25, Garibaldi rules Southern Italy as "Dictator of
Naples".
Foreign interest in Italy ran very high
in 1860. For this we turn to Sir Henry George Elliot
(1817 – 1907). He was a
British diplomat noted for his time in 1859 as
Minister in Naples and in 1863 as Minister to the King
of Italy till 1867. That is, he was a link from the
Kingdom of Naples to the Garibaldi dictatorship to the
modern nation of Italy. If anyone knows more about the
Mysterious Courtesan of Naples, he might be the one.
He was a prolific writer. Among his writings is
Some Revolutions and Other Diplomatic Experiences
(pub. date 1922 by J. Murray, London.) It contains
this passage on p. 104 (speaking of his time in
Naples):
"I forget whether I mentioned yesterday that Mazzini
had arrived here, and that one or two demonstrations
that were
wished to be made in his
honour have been put down. Another person has also
arrived, and caused no less sensation—
i.e., the fair 'Skittles' —
who is now at the Hotel Vittoria, where she
will meet another frail sister, known as the Countess
Martini, but now travelling
in a becoming uniform with Garibaldi's army, to which
she professed to be a Florence
Nightingale,
and in that character
collected offerings, which however, stopped short in
her own pocket, at which the Dictator [Garibaldi] is
not over
well pleased."
Ah-HAH! you say. Not so fast, I say. The ‘fair
skittles’ was a very well-known society courtesan
named Catherine Walters
who numbered Napoléon III and Edward VII amongst her
paramours. If you don't know what a coutesan is, in
simple vulgate --a high-class whore. So, Sir Henry
George Elliot is claiming that our Mysterious Coutesan
(MC) is like a well-known whore (Walters), and she is
"Countess Martini". Fine, we still don't know. You
check a bit and see a few possibilities (but not
plausibilities) such as Countess Theo di Linda von
Martini, convicted and served time for helping to kill
her husband in 1902...oops...can't be our MC. The date
is wrong. Our MC (I feel closer to her if I say 'our')
has to be trailing behind Garibaldi in 1860. So we
still don't know who she is. Sorry.
[Thanks
to William Moloney for bringing this material to my
attention!]
WAIT! This just
in! After further research, Mr. Moloney has
unraveled the mystery.

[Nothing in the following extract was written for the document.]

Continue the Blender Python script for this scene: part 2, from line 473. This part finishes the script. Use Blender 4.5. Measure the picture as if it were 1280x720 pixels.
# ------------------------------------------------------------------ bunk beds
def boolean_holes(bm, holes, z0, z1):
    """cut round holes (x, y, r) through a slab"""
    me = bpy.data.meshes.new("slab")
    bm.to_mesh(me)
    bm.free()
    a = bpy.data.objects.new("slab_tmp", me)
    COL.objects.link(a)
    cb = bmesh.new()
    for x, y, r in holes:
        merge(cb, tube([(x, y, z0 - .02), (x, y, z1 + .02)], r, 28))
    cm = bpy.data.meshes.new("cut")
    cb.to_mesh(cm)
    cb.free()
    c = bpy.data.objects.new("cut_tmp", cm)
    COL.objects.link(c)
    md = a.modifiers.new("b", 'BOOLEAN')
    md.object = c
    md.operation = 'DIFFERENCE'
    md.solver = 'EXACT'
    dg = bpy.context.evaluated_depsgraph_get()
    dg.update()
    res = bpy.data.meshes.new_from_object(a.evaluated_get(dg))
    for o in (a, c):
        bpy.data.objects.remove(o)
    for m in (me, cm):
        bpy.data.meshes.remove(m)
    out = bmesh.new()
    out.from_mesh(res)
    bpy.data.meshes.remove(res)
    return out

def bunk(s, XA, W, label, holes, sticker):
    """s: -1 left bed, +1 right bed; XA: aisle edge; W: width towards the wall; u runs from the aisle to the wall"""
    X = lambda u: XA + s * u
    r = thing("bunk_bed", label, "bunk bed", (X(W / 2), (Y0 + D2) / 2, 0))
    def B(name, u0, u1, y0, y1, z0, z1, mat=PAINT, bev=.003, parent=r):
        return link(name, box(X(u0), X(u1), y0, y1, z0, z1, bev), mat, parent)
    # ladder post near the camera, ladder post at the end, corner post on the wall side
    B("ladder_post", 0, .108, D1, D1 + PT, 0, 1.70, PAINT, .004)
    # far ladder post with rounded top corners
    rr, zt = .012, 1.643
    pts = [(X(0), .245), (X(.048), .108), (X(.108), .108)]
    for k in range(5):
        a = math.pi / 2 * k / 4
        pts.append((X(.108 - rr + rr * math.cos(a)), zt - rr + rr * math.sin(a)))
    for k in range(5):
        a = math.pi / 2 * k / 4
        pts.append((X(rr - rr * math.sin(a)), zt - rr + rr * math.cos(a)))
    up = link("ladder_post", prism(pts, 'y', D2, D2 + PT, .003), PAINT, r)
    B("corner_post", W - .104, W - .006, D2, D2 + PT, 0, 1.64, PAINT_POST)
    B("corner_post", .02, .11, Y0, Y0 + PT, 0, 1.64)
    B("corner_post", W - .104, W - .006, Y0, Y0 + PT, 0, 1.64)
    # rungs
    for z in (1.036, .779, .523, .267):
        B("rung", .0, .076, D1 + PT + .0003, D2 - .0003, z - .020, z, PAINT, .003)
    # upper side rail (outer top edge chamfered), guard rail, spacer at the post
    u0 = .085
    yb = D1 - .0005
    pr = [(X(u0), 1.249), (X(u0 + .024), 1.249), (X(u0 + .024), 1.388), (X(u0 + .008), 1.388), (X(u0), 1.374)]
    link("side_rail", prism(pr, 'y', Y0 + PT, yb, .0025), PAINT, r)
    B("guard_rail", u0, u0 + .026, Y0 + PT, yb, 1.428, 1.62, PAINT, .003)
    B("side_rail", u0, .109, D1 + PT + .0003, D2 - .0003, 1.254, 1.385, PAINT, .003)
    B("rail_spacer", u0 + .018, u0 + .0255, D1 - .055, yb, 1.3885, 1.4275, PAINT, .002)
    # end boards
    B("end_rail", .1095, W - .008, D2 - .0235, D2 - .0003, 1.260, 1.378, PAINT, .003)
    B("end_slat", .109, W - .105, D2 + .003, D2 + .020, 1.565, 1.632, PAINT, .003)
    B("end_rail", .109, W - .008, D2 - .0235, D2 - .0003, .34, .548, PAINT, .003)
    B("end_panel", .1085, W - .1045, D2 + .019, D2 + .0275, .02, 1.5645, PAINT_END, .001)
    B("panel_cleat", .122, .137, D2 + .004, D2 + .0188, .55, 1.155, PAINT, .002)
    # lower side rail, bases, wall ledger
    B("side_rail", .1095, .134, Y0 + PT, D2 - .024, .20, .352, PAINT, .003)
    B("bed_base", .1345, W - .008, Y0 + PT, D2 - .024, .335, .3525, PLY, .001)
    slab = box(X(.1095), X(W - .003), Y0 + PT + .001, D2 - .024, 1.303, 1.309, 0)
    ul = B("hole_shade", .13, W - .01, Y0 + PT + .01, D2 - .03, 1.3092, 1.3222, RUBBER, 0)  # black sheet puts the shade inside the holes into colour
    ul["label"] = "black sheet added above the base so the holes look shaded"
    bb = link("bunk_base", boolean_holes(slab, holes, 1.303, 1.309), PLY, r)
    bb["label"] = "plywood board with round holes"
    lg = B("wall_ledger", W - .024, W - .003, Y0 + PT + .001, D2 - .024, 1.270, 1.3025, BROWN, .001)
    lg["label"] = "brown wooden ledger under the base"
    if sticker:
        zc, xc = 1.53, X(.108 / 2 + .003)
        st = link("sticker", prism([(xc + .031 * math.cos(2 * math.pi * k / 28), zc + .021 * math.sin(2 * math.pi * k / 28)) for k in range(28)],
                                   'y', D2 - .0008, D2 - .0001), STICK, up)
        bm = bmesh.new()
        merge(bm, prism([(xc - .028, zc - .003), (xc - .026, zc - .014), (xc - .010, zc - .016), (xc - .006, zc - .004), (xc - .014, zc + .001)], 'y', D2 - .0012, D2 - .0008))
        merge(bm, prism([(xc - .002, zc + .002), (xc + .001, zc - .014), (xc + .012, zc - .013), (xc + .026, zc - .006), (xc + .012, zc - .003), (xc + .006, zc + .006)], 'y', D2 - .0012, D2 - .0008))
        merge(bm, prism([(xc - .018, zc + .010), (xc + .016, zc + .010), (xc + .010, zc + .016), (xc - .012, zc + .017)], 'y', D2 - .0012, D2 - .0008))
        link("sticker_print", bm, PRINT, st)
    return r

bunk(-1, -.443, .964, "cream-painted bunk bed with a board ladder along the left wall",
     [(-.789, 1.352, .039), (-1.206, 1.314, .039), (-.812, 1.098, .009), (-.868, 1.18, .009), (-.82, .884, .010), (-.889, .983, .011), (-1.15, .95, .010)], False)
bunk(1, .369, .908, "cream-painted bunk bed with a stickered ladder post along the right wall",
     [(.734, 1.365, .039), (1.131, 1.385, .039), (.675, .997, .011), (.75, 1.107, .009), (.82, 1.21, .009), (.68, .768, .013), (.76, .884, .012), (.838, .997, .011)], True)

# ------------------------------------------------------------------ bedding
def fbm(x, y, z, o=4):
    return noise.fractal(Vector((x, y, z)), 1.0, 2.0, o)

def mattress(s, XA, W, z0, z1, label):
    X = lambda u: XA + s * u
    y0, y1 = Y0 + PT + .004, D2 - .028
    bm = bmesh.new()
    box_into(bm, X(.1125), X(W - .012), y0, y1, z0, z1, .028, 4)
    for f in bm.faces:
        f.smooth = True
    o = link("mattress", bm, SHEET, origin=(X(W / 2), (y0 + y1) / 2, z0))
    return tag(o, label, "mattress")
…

He writes: 'Our MC' seems
certainly to have been the Contessa Maria Maritini
della Torre of whom historian Dennis Mack Smith wrote
in "Garibaldi" (published in New York by Alfred A.
Knopf, Inc.) the following: "Another woman who
adored Garibaldi was the Countess Maria Martini
della Torre. She too met him in London in 1854 but
was already married. Some years later she donned the
red shirt and followed him into battle, ending days
in the madhouse."
There is no
mention of her pretensions to being a second Florence
Nightingale. Mack Smith makes it clear that the real
Florence Nightingale was an active supporter of and
donor to Garibaldi - in contrast to Eliot's assertion
that the Contessa pocketed funds intended for
Garibaldi's campaign.
==========and now the THRILLING CONCLUSION!======================
In the 1982 film An Officer and a Gentleman,
Gunnery Sergeant Emil Foley, played by Louis Gosset,
Jr., is addressing a group of recruits in training at
Aviation Officer Candidate School. One of the recruits
is a young woman. Foley looks at her and says, "Well,
well, another little girl whose daddy wanted a
little boy." Is that what this is about?
Is that what explains Maria Martini? I don't think so.
It's more complicated. Here is her time-line, the
events of her life from birth to death (1831 to 1919).
You can make up your own mind.
"But my hour has not yet come and I say to those who
would shut me up, I have never been anyone's lapdog
and I
never will be."
She also wrote elsewhere: "I will not turn away
from danger or difficulty. Too bad I'm not a man! I
would've made a fine officer,
like my father and brothers. I am inebriated by the
smell of gunpowder, as I showed with
Garibaldi in 1860."
Florence Nightingale was born in 1820
into a wealthy British family in Florence, Tuscany,
Italy, and was named after the city of
her birth.
Florence's older sister, Frances Parthenope
Nightingake was also named after her place of
birth, Parthenope, a Greek
settlement and the original name of Naples.